Task prompt: Say how many lines hold the string "scene", and nothing more.
Start of Recorded information
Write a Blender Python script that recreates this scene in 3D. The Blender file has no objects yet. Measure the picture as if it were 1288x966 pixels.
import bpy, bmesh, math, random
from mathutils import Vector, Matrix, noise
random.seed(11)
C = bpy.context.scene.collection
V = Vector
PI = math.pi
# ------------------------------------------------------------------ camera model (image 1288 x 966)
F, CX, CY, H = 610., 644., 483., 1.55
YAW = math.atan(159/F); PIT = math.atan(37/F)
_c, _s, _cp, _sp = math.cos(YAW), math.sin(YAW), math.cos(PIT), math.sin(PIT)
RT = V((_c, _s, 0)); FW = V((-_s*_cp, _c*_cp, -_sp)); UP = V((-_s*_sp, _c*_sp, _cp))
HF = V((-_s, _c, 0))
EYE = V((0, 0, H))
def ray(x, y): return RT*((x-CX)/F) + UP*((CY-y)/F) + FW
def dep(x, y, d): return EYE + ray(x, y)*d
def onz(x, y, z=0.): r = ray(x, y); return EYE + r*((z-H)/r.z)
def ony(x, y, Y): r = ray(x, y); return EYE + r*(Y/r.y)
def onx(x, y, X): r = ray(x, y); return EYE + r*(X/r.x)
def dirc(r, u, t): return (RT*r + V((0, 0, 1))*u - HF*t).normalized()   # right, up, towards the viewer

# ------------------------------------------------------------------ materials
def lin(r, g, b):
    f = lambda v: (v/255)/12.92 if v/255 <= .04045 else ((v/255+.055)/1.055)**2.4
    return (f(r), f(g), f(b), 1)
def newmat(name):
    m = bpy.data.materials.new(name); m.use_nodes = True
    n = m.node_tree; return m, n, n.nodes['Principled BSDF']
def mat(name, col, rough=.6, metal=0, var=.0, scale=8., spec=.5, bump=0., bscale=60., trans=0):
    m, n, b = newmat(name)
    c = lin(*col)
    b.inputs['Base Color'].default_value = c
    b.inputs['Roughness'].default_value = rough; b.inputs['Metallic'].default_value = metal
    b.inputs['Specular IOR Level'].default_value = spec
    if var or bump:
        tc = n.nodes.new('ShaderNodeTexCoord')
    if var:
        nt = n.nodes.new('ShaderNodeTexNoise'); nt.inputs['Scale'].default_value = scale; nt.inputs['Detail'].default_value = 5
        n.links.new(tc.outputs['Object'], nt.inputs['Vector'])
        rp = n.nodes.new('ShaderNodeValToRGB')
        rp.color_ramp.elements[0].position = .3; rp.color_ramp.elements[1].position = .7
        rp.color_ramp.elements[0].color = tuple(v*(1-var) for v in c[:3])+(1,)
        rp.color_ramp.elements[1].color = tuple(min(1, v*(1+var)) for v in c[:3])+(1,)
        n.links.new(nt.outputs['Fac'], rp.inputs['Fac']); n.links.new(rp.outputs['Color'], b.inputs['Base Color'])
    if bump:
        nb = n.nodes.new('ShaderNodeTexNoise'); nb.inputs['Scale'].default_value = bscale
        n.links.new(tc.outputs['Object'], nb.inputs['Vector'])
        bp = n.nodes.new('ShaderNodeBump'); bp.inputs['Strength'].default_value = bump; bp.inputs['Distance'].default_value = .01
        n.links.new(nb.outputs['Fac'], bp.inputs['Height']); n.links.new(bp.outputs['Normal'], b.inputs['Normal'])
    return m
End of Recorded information
Task output: 2